Leistungskürzungen bei Dublin-Bescheid und bei Anerkannten
Auch die in § 1a Abs. 7 AsylbLG vorgesehene Anspruchseinschränkung bei
Unzulässigkeitsablehnung wegen Zuständigkeit eines anderen Dublin-Staats
wird in den uns vorliegenden Entscheidungen als rechtswidrig eingestuft.

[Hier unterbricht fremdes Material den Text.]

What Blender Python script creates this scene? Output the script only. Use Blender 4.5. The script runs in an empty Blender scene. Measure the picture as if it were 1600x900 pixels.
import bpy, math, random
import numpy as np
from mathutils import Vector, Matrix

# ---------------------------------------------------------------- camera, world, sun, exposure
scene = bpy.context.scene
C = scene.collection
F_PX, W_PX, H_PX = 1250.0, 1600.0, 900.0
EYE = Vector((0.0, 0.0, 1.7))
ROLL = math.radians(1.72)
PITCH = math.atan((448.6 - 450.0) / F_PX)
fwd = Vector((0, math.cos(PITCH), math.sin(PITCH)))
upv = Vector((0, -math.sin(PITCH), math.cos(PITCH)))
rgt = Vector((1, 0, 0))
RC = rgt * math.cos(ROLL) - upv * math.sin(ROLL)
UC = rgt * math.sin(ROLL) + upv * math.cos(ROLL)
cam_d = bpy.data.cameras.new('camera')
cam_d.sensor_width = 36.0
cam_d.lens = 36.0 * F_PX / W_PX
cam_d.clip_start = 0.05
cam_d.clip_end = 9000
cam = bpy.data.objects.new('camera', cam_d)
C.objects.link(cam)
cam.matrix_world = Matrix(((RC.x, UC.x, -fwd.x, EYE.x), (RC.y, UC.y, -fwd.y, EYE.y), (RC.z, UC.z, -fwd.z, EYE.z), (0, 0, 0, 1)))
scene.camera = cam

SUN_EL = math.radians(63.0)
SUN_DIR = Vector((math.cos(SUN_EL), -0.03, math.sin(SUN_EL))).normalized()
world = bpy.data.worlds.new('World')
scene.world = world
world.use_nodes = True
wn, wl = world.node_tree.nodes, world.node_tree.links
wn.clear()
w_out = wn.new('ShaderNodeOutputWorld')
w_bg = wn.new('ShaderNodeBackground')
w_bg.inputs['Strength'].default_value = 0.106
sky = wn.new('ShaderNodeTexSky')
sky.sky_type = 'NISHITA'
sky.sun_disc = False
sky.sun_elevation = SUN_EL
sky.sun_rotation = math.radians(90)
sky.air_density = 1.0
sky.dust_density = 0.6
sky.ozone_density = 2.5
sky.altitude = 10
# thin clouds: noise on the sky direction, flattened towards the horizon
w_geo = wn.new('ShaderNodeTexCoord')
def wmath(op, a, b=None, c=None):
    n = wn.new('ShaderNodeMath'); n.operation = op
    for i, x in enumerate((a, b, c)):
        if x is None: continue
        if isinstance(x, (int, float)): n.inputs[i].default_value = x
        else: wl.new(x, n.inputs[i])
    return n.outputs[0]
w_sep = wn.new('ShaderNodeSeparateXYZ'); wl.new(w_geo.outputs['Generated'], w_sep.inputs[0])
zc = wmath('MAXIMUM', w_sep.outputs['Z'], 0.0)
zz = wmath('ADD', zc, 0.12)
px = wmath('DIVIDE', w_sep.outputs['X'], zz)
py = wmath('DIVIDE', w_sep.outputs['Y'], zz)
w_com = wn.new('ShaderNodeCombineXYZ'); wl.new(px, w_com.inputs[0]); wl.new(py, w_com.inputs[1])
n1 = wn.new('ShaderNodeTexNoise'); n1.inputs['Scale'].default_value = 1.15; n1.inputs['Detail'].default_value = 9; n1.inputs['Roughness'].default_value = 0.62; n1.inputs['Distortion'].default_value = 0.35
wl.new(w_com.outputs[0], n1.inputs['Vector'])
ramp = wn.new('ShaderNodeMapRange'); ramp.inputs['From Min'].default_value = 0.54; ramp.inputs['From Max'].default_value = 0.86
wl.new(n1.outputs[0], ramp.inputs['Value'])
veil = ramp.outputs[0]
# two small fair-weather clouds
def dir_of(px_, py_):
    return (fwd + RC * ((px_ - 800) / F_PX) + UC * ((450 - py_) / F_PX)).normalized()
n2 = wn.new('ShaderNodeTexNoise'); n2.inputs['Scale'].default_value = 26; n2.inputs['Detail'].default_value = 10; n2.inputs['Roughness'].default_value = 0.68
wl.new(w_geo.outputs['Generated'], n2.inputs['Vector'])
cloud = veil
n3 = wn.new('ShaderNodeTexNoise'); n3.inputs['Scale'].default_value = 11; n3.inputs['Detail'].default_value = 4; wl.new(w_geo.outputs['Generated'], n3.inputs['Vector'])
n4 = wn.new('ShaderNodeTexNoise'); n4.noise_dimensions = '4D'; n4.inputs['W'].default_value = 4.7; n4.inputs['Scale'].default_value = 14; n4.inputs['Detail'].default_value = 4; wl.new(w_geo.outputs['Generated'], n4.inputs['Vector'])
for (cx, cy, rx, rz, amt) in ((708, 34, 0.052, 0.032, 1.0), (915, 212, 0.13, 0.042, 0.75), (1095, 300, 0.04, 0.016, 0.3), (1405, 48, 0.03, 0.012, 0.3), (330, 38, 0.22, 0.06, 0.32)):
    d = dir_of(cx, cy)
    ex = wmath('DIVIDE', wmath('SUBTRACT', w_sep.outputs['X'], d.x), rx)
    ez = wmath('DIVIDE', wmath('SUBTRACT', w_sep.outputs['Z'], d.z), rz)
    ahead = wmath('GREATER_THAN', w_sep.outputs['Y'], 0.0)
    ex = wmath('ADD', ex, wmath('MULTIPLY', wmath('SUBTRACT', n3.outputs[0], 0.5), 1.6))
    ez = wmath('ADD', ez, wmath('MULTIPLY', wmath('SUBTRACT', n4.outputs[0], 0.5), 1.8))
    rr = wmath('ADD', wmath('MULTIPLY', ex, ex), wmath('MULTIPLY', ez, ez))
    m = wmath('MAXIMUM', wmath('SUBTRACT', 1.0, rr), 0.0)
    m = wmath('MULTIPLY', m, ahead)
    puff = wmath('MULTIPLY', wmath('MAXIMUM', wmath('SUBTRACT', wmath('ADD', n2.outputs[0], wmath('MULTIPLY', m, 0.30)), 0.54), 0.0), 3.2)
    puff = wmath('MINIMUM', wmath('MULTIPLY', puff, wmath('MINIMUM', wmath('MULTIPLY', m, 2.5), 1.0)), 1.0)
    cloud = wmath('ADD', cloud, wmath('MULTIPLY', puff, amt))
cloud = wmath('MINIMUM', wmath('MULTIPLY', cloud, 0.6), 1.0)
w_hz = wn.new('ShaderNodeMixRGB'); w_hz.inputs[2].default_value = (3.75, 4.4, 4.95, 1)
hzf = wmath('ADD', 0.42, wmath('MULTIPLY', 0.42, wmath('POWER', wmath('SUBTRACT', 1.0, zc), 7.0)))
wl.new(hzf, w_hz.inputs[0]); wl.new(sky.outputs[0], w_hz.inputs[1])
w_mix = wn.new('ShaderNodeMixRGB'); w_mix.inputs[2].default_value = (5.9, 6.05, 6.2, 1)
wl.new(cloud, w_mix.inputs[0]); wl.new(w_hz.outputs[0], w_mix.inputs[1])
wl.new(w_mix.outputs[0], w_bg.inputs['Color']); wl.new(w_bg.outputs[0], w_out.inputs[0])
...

Das SG Cottbus (M28068) führt unter Bezug auf die oben genannte
Entscheidung des BVerfG aus, aufgrund des Eingriffs in das physische und
soziokulturelle Existenzminimum sei die Vorschrift teleologisch
dahingehend zu reduzieren, dass eine Anspruchseinschränkung stets ein
pflichtwidriges Verhalten der leistungsberechtigten Person voraussetzt.
Die Leistungskürzung des § 1a Abs. 7 AsylbLG knüpfe jedoch nicht an ein
individuelles Fehlverhalten an, sondern sanktioniere allein die
unerwünschte Sekundärmigration innerhalb Europas. Zudem komme eine
Leistungskürzung auch dann nicht in Betracht, wenn die Rückkehr in das
nach der Dublin-VO für das Asylverfahren zuständige Land aus
tatsächlichen oder rechtlichen Gründen unmöglich oder unzumutbar ist.
Dies sei zumindest für eine schwangere Frau in Hinblick auf Griechenland
nicht auszuschließen.
Auch das SG Landshut (M28033 <https://www.asyl.net/rsdb/m28033/>) lehnt
eine Leistungskürzung nach § 1a Abs. 7 AsylbLG ab, wenn kein konkretes
"Fehlverhalten" vorliege. Die bloße Anwesenheit im Bundesgebiet, die
schlichte Nicht-Ausreise sowie die Stellung eines Asylantrags würden ein
solches nicht darstellen und könnten deshalb auch nicht sanktioniert
werden.
Mit ähnlicher Begründung verneint das SG Berlin (M28027
<https://www.asyl.net/rsdb/m28027/>) die gesetzlich vorgesehene
Leistungskürzung bei Personen, denen in einem anderen europäischen Staat
bereits internationaler Schutz zuerkannt wurde. Das Gericht lehnt in
diesen Fällen von sogenannten Anerkannten die Zumutbarkeit der Rückkehr
ab, wenn im schutzzuerkennenden Staat Menschenrechtsverletzungen drohen.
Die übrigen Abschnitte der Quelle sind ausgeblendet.